Entre os prejudicados, Janet Ramesar, hoje com 35 anos, viu-se obrigada a devolver o apoio recebido durante cinco anos para a creche do filho, foi acusada de fraude, multada pelo fisco, teve de deixar de estudar, perdeu o emprego numa agência de serviços financeiros porque era incompatível com o facto de se ter endividado e acabou por perder também a custódia do filho.

Janet Ramesar acusou Mark Rutte de ter prejudicado a vida a muitos "pais enganados, filhos e netos" -- "alguns já são avós", escreveu no Twitter -- e de ter contribuído para "três gerações de miséria".

Agora, diz ser "muito importante" para ela este desfecho porque “confirma quem de facto errou" diz que "o governo deve ser responsabilizado por isso” porque "não se tratou de um pequeno erro”.

“Se não se demitissem iria parecer que estavam de bem com o sucedido e que tudo iria passar com um pedido de desculpa, mas para isto tem de haver consequências”, acrescenta esta mãe, assumindo-se também vítima de descriminação racial, num processo que a afeta há quase 10 anos.

Tenho o meu ficheiro, onde podemos ler coisas como 'mãe solteira' e a minha etnicidade está assinalada como indiana, apesar de ter nascido nos Países Baixos e os meus pais serem do Suriname.

"Sempre acreditei em mim mesma, mas o racismo está aqui e vê-lo magoa.
Janet Ramesar
Vítima do fisco dos Países Baixos

Os serviços tributários holandeses admitiram que cerca de 11 mil famílias com dupla nacionalidade tinham sido especialmente escrutinadas .

Janet Ramesar faz parte de um grupo de quase duas dezenas de queixosos contra cinco altos responsáveis deste e dos anteriores dois governos liderados por Mark Rutte, primeiro-ministro dos Países Baixos desde 2010.

Cerca de 10 mil famílias afetadas vão ser compensadas com cerca de €30 mil pelos prejuízos sofridos, de um fundo de compensações de €500 milhões criado pelo governo em março, mas para muitas das vítimas os danos foram muito superiores.

Janet Ramesar admite já ter sido "parcialmente indemnizada", mas acrescenta ter "ainda de comparecer perante uma comissão para discutir os danos materiais e imateriais" provocados pelo processo do fisco.

Roger Derikx, de 49 anos, foi outra vítima e chegou a tal ponto de desespero que em dezembro de 2019 invadiu uma sessão no Parlamento holandês para acusar a autoridade tributária de lhe ter destruído a vida, ao persegui-lo por causa de €60 mil de abonos para os dois filhos e isso lhe ter destruído o casamento.

"Os serviços de impostos contactaram os clientes da minha empresa e eu fui despedido.

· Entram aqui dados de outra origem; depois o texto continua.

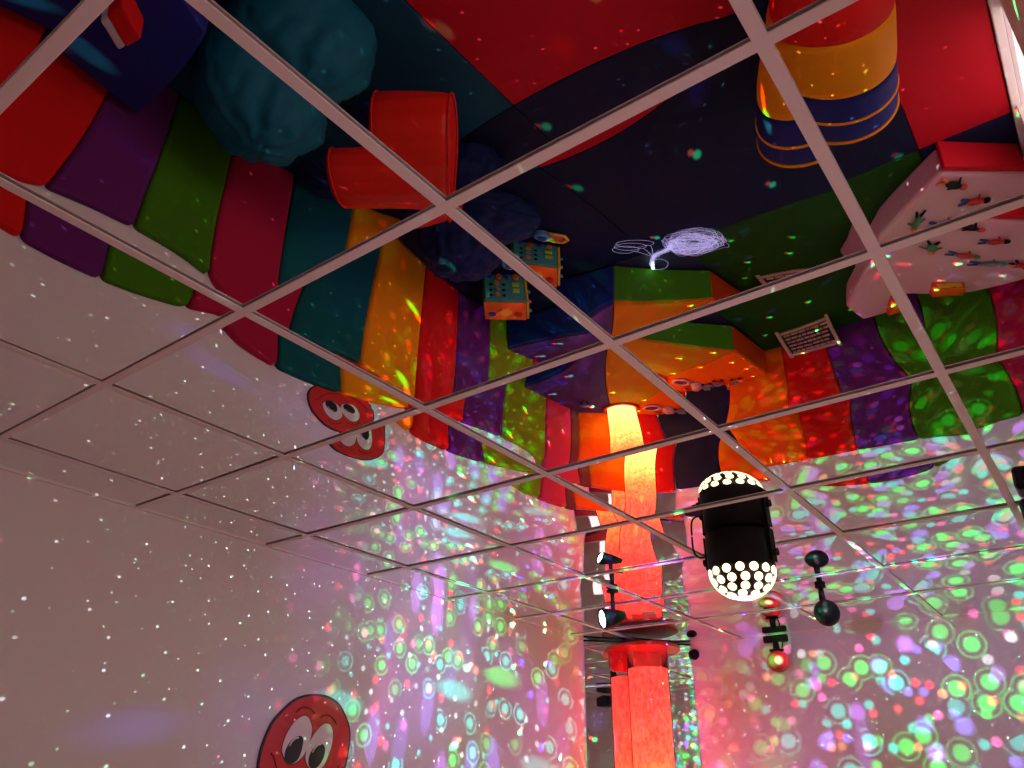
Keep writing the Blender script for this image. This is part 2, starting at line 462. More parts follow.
bb = beanbag('beanbag', 'large round teal beanbag by the left wall beside the red drum cushion', F_teal, (-.88,1.05,.03), .33, .33, .38, 1.3)
bm = bmesh.new(); lathe(bm, [(0,.055),(.05,.05),(.06,.02),(.05,0)], 24); finish(bm, 'gathered_top', F_teal, bb, loc=(0,0,.44), smooth=True)
b2 = beanbag('beanbag', 'crumpled navy beanbag in front of the red panel beside the activity cube', F_navy, (-.93,2.40,.03), .31, .29, .25, 4.7, .05, rot=.6)
b3 = beanbag('beanbag', 'flat navy beanbag squashed under the red drum cushion', F_navy, (-1.16,1.80,.03), .24,.26,.095, 9.1, .05, .9)
M_tag = mat('white_care_tag', (.7,.7,.7,1), .6)
for (x, y, z, r) in ((-1.23,1.99,.165,.5),(-1.05,2.33,.25,1.2)):
    bm = bmesh.new(); box(bm, (0,0,0), (.035,.03,.002)); tg = finish(bm, 'care_tag', M_tag, b3 if y < 2.1 else b2)
    tg.matrix_world = Matrix.Translation((x,y,z)) @ Matrix.Rotation(r,4,'Z') @ Matrix.Rotation(.6,4,'X')
    tg.parent = None
    par = b3 if y < 2.1 else b2
    tg.parent = par; tg.matrix_parent_inverse = (Matrix.Translation(par.location) @ Matrix.Rotation(par.rotation_euler.z,4,'Z')).inverted()
# red drum cushion lying on its side
dr = thing('drum_cushion', 'shiny red fabric drum cushion lying on its side over navy beanbag', 'cushion', (-.735,1.705,.41), (0,0,math.atan2(.56,.83)))
bm = bmesh.new(); prof = []
Mx = Matrix.Rotation(PI/2,4,'Y')
def drum_profile(L, R): 
    return [(0,-L/2),(R*.80,-L/2-.006),(R*.95,-L/2+.012),(R,-L/2+.05),(R*1.02,-L/4),(R*1.025,0),(R*1.02,L/4),(R,L/2-.05),(R*.95,L/2-.012),(R*.80,L/2-.03),(R*.3,L/2-.06),(0,L/2-.06)]
lathe(bm, drum_profile(.46,.225), 72, M=Mx)
for v in bm.verts:
    a = math.atan2(v.co.y, v.co.z)
    k = 1+.02*noise.noise(Vector((v.co.x*6, math.cos(a)*2, math.sin(a)*2)))+.012*math.sin(a*14+v.co.x*9)
    v.co.y *= k; v.co.z *= k
finish(bm, 'cover', F_red, dr, smooth=True, sub=1)
bm = bmesh.new(); torus(bm, .222, .006, 60, 6, M=Matrix.Translation((.215,0,0)) @ Mx); torus(bm, .222, .006, 60, 6, M=Matrix.Translation((-.205,0,0)) @ Mx); finish(bm, 'piping', F_red, dr)
# blue foam block
bk = thing('foam_block', 'dark blue foam block standing against the left wall beside teal beanbag', 'foam block', (-1.02,.40,.03))
bm = bmesh.new(); box(bm, (0,0,.20), (.70,.50,.40)); finish(bm, 'block', V['deepblue'], bk, bevel=.02)
# small red and white soft toy on the block
M_wht = mat('white_plastic', (.75,.72,.72,1), .4)
st = thing('soft_cube', 'small red and white soft cube lying on the dark blue foam block', 'toy', (-.92,.36,.432), (0,0,.3))
bm = bmesh.new(); box(bm, (0,0,.05), (.10,.12,.10)); finish(bm, 'red_side', V['red'], st, bevel=.012)
bm = bmesh.new(); box(bm, (-.075,0,.05), (.045,.115,.095)); finish(bm, 'white_side', M_wht, st, bevel=.012)

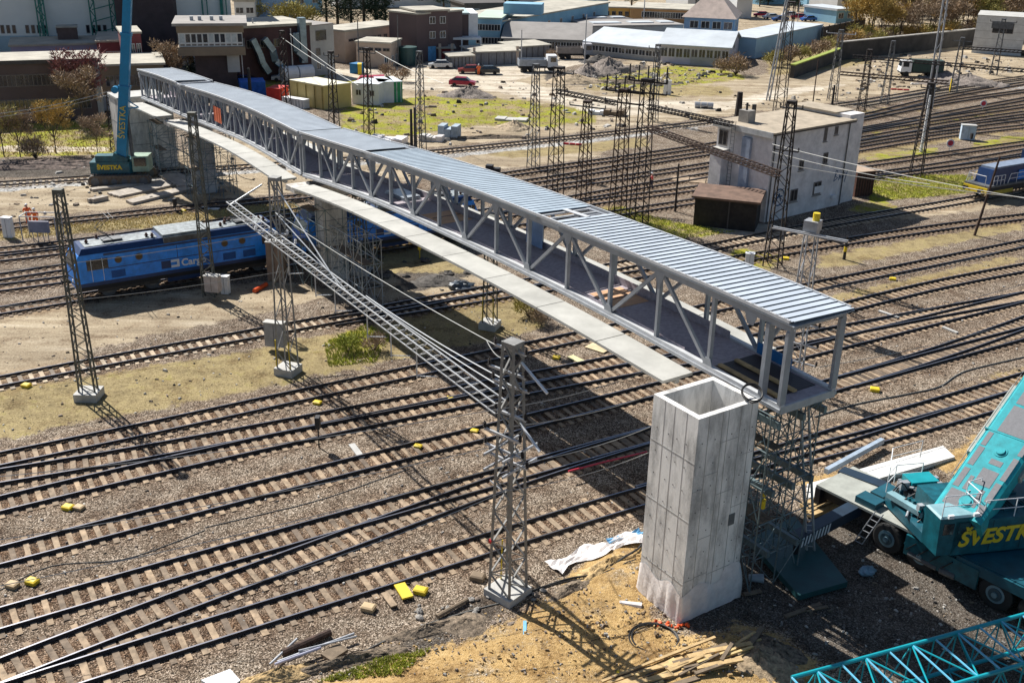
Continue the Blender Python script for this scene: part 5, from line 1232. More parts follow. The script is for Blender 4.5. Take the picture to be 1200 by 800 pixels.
# ------------------------------------------------------------------ lattice jib section lying on the ground
zt = 2.1
a0 = G(955, 786, zt); a1 = G(1172, 727, zt); c0 = G(1110, 800, zt); c1 = G(1200, 760, zt)
d = (a1-a0).normalized(); s = Vector((d.y, -d.x, 0)); wj = 2.3; Lj = 13.0
t = thing('lattice_jib', 'turquoise lattice crane jib section lying on the ground at the bottom right corner', 'crane jib', (a0.x, a0.y, 0))
a0 = a0 - d*1.0
for k, z in ((0, zt), (wj, zt), (0, .25), (wj, .25)):
    mb = MB(); p = a0+s*k; p.z = z; mb.tube(p, p+d*Lj, .085, 10); mb.build('chord', M('jib_turquoise', (.01, .3, .36), .3, 0, .05), t)
nb = 12; m_j = MATS['jib_turquoise']
for i in range(nb+1):
    p = a0+d*(Lj*i/nb)
    mb = MB(); q = p+s*wj; mb.tube(p, q, .045, 7); 
    pl, ql = p.copy(), q.copy(); pl.z = ql.z = .25
    mb.build('cross_tube', M('jib_pale_tube', (.12, .42, .6), .3, 0, .05), t)
    if i < nb:
        n_ = a0+d*(Lj*(i+1)/nb); f = i % 2
        mb = MB()
        mb.tube(p if f else q, (n_+s*wj) if f else n_, .035, 6)
        mb.tube(pl if f else ql, Vector((n_.x, n_.y, .25))+(s*wj if f else Vector((0,0,0))), .035, 6)
        for k in (0, wj):
            A_ = p+s*k; B_ = n_+s*k; 
            if f: mb.tube(A_, Vector((B_.x, B_.y, .25)), .035, 6)
            else: mb.tube(Vector((A_.x, A_.y, .25)), B_, .035, 6)
        mb.tube(p, pl, .03, 6); mb.tube(q, ql, .03, 6)
        mb.build('lacing', m_j, t)
# further detail on the mobile crane: hoses, panel seams, hatches, lamps, carrier side
m_hose = M('hydraulic_hose', (.02, .02, .022), .5); m_seam = M('panel_seam', (.003, .03, .04), .6); t = [o for o in bpy.data.objects if o.name.startswith('mobile_crane')][0]
rnd = random.Random(44)
for k in range(22):
    a = hp(rnd.uniform(.2, 1.8), rnd.uniform(1.5, 4.6), rnd.uniform(2.2, 2.7)); b = a + hx*rnd.uniform(.5, 1.6) + hy*rnd.uniform(-.6, .6); c = (a+b)/2 + Vector((0, 0, rnd.uniform(.15, .5)))
    mb = MB(); mb.path(spline([a, c, b], .15), .035, 6); mb.build('hose', m_hose, t)
for a0 in (2.6, 4.1, 5.6):
    mb = MB(); mb.hexa([hp(a0, -.008, 1.9), hp(a0+.03, -.008, 1.9), hp(a0+.03, -.001, 1.9), hp(a0, -.001, 1.9)], [hp(a0, -.008, 3.5), hp(a0+.03, -.008, 3.5), hp(a0+.03, -.001, 3.5), hp(a0, -.001, 3.5)]); mb.build('panel_seam', m_seam, t)
for a0, b0 in ((2.3, .4), (3.4, .5), (4.5, .4), (3.0, 1.7), (4.2, 1.8)):
    mb = MB(); hbox(mb, a0, b0, 3.551, a0+.7, b0+.8, 3.62); mb.build('roof_hatch', m_car, t)
    mb = MB(); 
    for q in range(4): hbox(mb, a0+.08+q*.16, b0+.1, 3.621, a0+.14+q*.16, b0+.7, 3.65)
    mb.build('hatch_grille', m_black, t)
rail_h([hp(2.1, .08, 0), hp(3.6, .08, 0), hp(5.2, .08, 0), hp(7.0, .08, 0)], 3.55, .9, 'house_rail')
mb = MB(); cbox(mb, .95, -.16, .5, 4.5, -.02, 1.5); mb.build('carrier_side_panel', m_teal, t)
for k in range(4):
    mb = MB(); mb.beam(cp(1.1+k*.6, -.17, .8), cp(1.5+k*.6, -.17, 1.3), .16, .04); mb.build('side_slot', m_black, t)
mb = MB(); mb.hexa([cp(-4.2, 0, .6), cp(-3.9, 0, .6), cp(-3.9, 3.1, .6), cp(-4.2, 3.1, .6)], [cp(-4.2, 0, 1.49), cp(-3.9, 0, 1.49), cp(-3.9, 3.1, 1.49), cp(-4.2, 3.1, 1.49)]); mb.build('front_bumper', m_black, t)
mb = MB(); cbox(mb, -2.1, .2, 1.621, -1.0, 1.0, 1.95); cbox(mb, -2.0, 1.3, 1.621, -1.3, 2.7, 1.85); mb.build('deck_box', m_car, t)
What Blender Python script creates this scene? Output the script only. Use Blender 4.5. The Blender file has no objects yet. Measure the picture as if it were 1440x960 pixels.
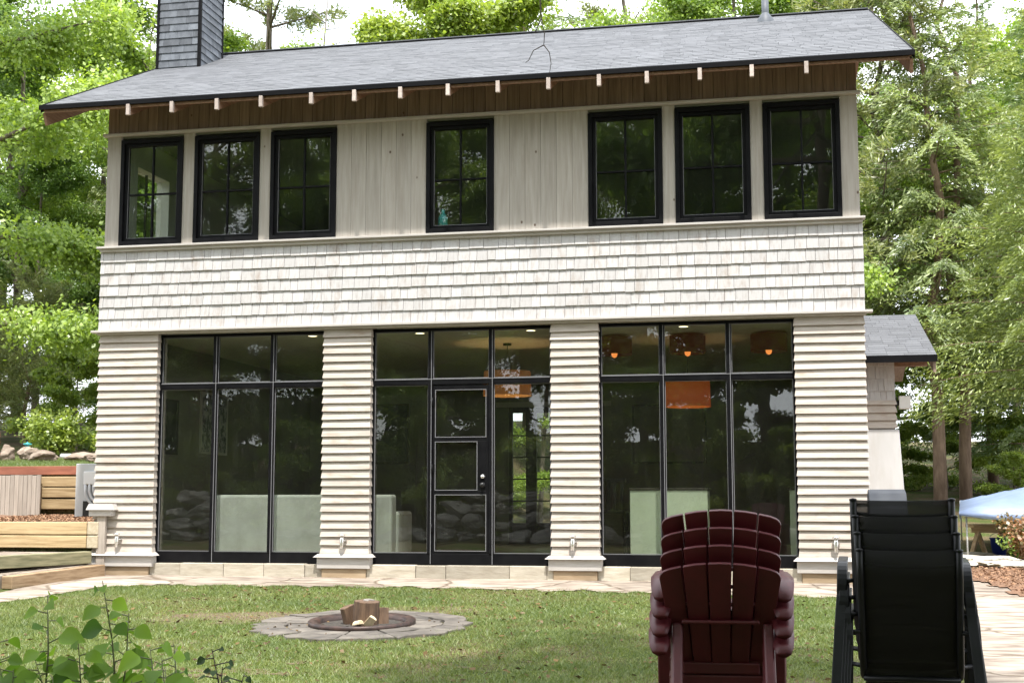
import bpy, bmesh, math, random
import numpy as np
from mathutils import Vector, Matrix
random.seed(7); rng = np.random.default_rng(7)
R = math.radians
scene = bpy.context.scene
COL = scene.collection

# ------------------------------------------------------------------ camera, world, sun, exposure
cam_d = bpy.data.cameras.new("camera"); cam = bpy.data.objects.new("camera", cam_d); COL.objects.link(cam)
cam_d.sensor_width = 36; cam_d.lens = 47.5; cam_d.clip_start = 0.05; cam_d.clip_end = 1500
CX, CY, CZ = 8.5927, -15.8965, 0.7819
_r = Vector((0.979884505, 0.199564697, -0.00053671)); _u = Vector((0.02353252, -0.11287578, 0.9933304)); _f = Vector((-0.1981731, 0.9733617, 0.11530149))
cam.matrix_world = Matrix(((_r.x, _u.x, -_f.x, CX), (_r.y, _u.y, -_f.y, CY), (_r.z, _u.z, -_f.z, CZ), (0, 0, 0, 1)))
scene.camera = cam

SUN_EL, SUN_AZ = 67.0, 14.0          # azimuth: degrees from straight in front of the facade towards the right
sdir = Vector((math.sin(R(SUN_AZ)) * math.cos(R(SUN_EL)), -math.cos(R(SUN_AZ)) * math.cos(R(SUN_EL)), math.sin(R(SUN_EL))))
sun_d = bpy.data.lights.new("sun", 'SUN'); sun_d.energy = 3.5; sun_d.angle = R(1.2); sun_d.color = (1.0, 0.955, 0.89)
sun = bpy.data.objects.new("sun", sun_d); COL.objects.link(sun)
sun.rotation_euler = sdir.to_track_quat('Z', 'Y').to_euler(); sun.location = (8, -20, 40)

world = bpy.data.worlds.new("World"); scene.world = world; world.use_nodes = True
wn = world.node_tree.nodes; wl = world.node_tree.links; wn.clear()
w_out = wn.new('ShaderNodeOutputWorld'); w_bg = wn.new('ShaderNodeBackground'); w_bg.inputs[1].default_value = 0.145
sky = wn.new('ShaderNodeTexSky'); sky.sky_type = 'NISHITA'; sky.sun_disc = False
sky.sun_elevation = R(SUN_EL); sky.sun_rotation = math.atan2(sdir.x, sdir.y)
sky.air_density = 1.0; sky.dust_density = 2.0; sky.ozone_density = 1.0
w_tc = wn.new('ShaderNodeTexCoord'); w_no = wn.new('ShaderNodeTexNoise'); w_no.inputs['Scale'].default_value = 2.2; w_no.inputs['Detail'].default_value = 6
w_mp = wn.new('ShaderNodeMapping'); w_mp.inputs['Scale'].default_value = (1, 1, 2.2)
w_rp = wn.new('ShaderNodeValToRGB'); w_rp.color_ramp.elements[0].position = 0.22; w_rp.color_ramp.elements[1].position = 0.46
w_mx = wn.new('ShaderNodeMixRGB'); w_mx.inputs[2].default_value = (8.2, 8.5, 8.9, 1)
wl.new(w_tc.outputs['Generated'], w_mp.inputs[0]); wl.new(w_mp.outputs[0], w_no.inputs['Vector']); wl.new(w_no.outputs[0], w_rp.inputs[0])
wl.new(w_rp.outputs[0], w_mx.inputs[0]); wl.new(sky.outputs[0], w_mx.inputs[1]); wl.new(w_mx.outputs[0], w_bg.inputs[0]); wl.new(w_bg.outputs[0], w_out.inputs[0])

scene.view_settings.view_transform = 'Standard'; scene.view_settings.look = 'None'
scene.view_settings.exposure = 1.3; scene.view_settings.gamma = 1.0
scene.render.engine = 'CYCLES'
scene.cycles.max_bounces = 8; scene.cycles.transparent_max_bounces = 16; scene.cycles.diffuse_bounces = 4
scene.cycles.sample_clamp_indirect = 6.0
scene.cycles.use_denoising = True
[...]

Eles tiraram-nos tudo e isto não pode voltar a acontecer. Queremos justiça, queremos a nossa dignidade de volta e queremos o nosso dinheiro devolvido", afirmou Roger Deriks, citado pelo DutchNews.

Kristie Rongen, de 45 anos, também faz parte do grupo de queixosos, tem três filhos e a dívida total em que se afundou chegou aos €92 mil.

Tive de entrar num programa de alívio de dívida e fui apelidada de 'burlona'. Fiquei sozinha e sem trabalho durante dois anos.

"Precisei de ajuda psiquiátrica e a minha filha mais nova ameaçou suicidar-se. Por vezes tive de mandar os meus filhos para a cama apenas com pão e manteiga no estômago porque não tínhamos nada mais para comer.

"Fui quase despejada, mas o meu empregador pagou-me a renda.
Kristie Rongen
Vítima do fisco dos Países Baixos

"O que nós, pais, queremos é que Mark Rutte se demita e que não volte", defendeu Kristie Rongen, mas esse desejo no parece alinhado com as estrelas.

Mark Rutte assumiu de facto a responsabilidade e demitiu o Governo, mas as sondagens indicam que em março poderá voltar a ganhar as eleições e formar um novo executivo para continuar a governar os Países Baixos.